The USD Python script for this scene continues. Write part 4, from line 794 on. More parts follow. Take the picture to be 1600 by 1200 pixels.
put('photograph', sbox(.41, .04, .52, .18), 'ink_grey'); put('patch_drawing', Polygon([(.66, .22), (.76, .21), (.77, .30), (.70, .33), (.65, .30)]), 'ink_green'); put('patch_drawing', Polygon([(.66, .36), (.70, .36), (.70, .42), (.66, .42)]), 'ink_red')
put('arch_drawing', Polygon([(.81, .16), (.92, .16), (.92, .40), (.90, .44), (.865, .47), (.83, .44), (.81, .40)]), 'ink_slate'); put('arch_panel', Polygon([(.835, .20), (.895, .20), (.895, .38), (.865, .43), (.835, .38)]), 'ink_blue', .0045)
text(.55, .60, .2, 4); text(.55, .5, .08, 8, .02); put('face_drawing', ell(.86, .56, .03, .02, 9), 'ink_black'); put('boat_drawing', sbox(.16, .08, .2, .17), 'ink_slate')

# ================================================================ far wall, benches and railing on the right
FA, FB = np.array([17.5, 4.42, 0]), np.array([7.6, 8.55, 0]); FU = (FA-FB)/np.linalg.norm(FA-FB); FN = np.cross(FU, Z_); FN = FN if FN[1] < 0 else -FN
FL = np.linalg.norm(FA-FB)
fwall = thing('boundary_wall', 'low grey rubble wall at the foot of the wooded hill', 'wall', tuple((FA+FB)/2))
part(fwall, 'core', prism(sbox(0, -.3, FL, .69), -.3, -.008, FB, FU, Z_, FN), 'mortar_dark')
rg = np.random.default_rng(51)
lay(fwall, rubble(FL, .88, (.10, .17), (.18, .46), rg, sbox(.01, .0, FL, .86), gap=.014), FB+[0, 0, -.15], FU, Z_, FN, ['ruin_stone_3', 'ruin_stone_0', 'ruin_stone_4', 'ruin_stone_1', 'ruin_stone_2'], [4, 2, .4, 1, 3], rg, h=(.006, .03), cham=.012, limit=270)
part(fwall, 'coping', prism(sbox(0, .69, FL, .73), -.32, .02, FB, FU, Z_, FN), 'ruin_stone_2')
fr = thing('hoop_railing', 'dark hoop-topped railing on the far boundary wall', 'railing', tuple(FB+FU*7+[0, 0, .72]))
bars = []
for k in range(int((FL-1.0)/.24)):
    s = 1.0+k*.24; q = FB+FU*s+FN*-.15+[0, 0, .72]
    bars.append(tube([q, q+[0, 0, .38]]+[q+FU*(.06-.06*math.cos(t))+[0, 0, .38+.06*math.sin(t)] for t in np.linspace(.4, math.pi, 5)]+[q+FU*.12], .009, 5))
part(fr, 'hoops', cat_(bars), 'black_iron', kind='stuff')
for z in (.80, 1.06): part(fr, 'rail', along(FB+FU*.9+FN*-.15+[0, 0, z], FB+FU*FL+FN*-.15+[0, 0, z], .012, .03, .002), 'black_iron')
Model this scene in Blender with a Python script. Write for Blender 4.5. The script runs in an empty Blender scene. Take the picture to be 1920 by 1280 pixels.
◇ ◇ ◇
> Brief: Give back the listing exactly, please, from its first line to the line containing "text(.55, .60, .2, 4);", inclusive, and nothing past that line.

> Answer to the task:
The USD Python script for this scene continues. Write part 4, from line 794 on. More parts follow. Take the picture to be 1600 by 1200 pixels.
put('photograph', sbox(.41, .04, .52, .18), 'ink_grey'); put('patch_drawing', Polygon([(.66, .22), (.76, .21), (.77, .30), (.70, .33), (.65, .30)]), 'ink_green'); put('patch_drawing', Polygon([(.66, .36), (.70, .36), (.70, .42), (.66, .42)]), 'ink_red')
put('arch_drawing', Polygon([(.81, .16), (.92, .16), (.92, .40), (.90, .44), (.865, .47), (.83, .44), (.81, .40)]), 'ink_slate'); put('arch_panel', Polygon([(.835, .20), (.895, .20), (.895, .38), (.865, .43), (.835, .38)]), 'ink_blue', .0045)
text(.55, .60, .2, 4); text(.55, .5, .08, 8, .02); put('face_drawing', ell(.86, .56, .03, .02, 9), 'ink_black'); put('boat_drawing', sbox(.16, .08, .2, .17), 'ink_slate')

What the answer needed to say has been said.